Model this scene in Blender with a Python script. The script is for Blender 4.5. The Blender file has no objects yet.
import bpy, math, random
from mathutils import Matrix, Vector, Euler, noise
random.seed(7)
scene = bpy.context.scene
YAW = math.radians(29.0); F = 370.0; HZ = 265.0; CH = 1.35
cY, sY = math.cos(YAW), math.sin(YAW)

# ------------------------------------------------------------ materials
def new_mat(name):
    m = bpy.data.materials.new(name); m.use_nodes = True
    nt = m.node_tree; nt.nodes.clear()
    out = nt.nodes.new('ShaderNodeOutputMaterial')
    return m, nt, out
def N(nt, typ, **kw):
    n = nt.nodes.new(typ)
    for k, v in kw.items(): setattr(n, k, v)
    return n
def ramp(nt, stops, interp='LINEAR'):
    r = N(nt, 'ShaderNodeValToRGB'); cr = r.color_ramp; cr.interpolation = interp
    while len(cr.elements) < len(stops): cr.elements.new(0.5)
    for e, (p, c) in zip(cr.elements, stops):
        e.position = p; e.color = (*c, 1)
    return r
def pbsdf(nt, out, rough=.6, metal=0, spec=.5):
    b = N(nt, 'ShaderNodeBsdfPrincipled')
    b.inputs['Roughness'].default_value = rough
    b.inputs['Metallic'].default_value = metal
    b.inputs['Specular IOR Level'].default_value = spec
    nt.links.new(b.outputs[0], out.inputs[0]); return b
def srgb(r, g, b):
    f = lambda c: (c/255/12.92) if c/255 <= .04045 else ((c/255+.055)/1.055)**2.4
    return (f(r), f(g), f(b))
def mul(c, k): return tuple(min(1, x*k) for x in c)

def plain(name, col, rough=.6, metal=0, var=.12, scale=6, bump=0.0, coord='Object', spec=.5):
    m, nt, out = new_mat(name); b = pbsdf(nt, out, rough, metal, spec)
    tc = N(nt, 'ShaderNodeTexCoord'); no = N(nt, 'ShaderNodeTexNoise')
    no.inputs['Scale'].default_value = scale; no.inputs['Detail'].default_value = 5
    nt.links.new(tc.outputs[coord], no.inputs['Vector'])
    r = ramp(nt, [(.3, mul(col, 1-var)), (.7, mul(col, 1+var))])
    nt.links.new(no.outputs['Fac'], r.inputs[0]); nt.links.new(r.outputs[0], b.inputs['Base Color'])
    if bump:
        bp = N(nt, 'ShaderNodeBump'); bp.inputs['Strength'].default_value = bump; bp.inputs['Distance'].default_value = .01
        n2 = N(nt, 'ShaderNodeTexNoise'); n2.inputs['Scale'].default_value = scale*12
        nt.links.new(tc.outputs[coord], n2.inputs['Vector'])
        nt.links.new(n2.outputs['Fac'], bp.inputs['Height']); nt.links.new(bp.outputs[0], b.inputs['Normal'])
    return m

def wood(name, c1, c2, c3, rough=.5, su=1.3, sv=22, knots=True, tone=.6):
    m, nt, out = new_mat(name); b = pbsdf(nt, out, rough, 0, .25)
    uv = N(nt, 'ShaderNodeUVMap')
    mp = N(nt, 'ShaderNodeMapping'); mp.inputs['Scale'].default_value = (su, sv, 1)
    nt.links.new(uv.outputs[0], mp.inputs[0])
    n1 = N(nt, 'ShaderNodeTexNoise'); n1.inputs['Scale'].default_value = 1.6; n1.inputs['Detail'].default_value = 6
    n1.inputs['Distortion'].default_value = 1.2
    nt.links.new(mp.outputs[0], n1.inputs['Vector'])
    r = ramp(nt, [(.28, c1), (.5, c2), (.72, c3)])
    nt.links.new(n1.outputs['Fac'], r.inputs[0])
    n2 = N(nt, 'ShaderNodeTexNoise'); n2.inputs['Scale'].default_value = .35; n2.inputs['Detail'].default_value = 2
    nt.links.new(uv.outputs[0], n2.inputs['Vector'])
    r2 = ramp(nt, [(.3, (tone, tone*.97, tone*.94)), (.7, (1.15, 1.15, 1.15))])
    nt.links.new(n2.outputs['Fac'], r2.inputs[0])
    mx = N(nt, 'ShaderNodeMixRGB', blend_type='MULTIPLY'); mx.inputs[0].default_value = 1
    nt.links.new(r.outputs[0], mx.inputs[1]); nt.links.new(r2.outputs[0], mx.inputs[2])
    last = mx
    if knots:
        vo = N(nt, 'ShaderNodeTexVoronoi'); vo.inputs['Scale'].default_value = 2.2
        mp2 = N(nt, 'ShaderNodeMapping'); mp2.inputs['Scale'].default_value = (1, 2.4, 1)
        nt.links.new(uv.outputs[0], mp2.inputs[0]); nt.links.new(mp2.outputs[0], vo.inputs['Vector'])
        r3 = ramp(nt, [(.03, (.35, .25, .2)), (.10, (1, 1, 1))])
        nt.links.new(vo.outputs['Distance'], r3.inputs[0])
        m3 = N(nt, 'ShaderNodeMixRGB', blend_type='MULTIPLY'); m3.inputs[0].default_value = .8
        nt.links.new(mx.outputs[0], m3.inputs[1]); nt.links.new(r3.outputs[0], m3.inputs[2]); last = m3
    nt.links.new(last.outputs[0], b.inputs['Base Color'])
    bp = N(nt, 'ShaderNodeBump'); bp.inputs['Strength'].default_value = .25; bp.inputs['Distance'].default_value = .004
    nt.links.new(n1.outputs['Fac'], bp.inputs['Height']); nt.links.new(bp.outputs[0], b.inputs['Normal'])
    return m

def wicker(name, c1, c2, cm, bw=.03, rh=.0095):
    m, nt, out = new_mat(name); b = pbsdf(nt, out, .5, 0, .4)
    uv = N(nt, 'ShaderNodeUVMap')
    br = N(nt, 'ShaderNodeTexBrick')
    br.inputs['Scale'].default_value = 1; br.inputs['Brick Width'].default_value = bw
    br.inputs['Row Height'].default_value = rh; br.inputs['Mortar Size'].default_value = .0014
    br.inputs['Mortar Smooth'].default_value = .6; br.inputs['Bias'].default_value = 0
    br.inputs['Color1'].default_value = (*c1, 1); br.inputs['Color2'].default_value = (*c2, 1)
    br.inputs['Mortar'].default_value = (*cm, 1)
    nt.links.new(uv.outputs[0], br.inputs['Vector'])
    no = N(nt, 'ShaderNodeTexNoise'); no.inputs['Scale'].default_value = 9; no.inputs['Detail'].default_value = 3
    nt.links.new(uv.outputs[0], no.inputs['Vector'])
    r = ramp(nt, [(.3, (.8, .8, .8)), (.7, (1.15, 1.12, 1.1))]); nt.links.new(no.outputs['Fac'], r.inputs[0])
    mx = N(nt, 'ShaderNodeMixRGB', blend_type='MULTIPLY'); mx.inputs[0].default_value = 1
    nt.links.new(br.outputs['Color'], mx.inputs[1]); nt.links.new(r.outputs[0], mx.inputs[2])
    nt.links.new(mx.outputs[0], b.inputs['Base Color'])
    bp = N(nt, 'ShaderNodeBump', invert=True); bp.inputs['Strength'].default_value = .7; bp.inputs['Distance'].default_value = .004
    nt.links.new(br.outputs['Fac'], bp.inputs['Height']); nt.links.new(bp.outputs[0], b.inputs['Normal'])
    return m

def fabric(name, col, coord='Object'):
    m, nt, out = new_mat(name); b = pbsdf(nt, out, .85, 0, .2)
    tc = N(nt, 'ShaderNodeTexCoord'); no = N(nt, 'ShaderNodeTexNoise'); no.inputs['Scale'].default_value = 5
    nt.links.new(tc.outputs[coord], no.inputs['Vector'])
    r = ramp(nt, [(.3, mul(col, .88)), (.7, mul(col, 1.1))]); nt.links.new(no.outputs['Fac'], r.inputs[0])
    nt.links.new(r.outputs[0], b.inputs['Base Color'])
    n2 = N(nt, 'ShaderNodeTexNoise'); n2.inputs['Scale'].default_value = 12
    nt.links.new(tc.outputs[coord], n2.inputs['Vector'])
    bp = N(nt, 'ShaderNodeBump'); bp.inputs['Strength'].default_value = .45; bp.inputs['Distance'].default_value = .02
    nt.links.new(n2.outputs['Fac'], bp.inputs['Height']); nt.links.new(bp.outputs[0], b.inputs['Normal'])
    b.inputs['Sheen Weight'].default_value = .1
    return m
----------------
» **Problem description**
Copy the lines from the start of the data verbatim, stopping after the line containing "cY, sY = math.cos(YAW), math.sin(YAW)".

» **Output of the task**
Model this scene in Blender with a Python script. The script is for Blender 4.5. The Blender file has no objects yet.
import bpy, math, random
from mathutils import Matrix, Vector, Euler, noise
random.seed(7)
scene = bpy.context.scene
YAW = math.radians(29.0); F = 370.0; HZ = 265.0; CH = 1.35
cY, sY = math.cos(YAW), math.sin(YAW)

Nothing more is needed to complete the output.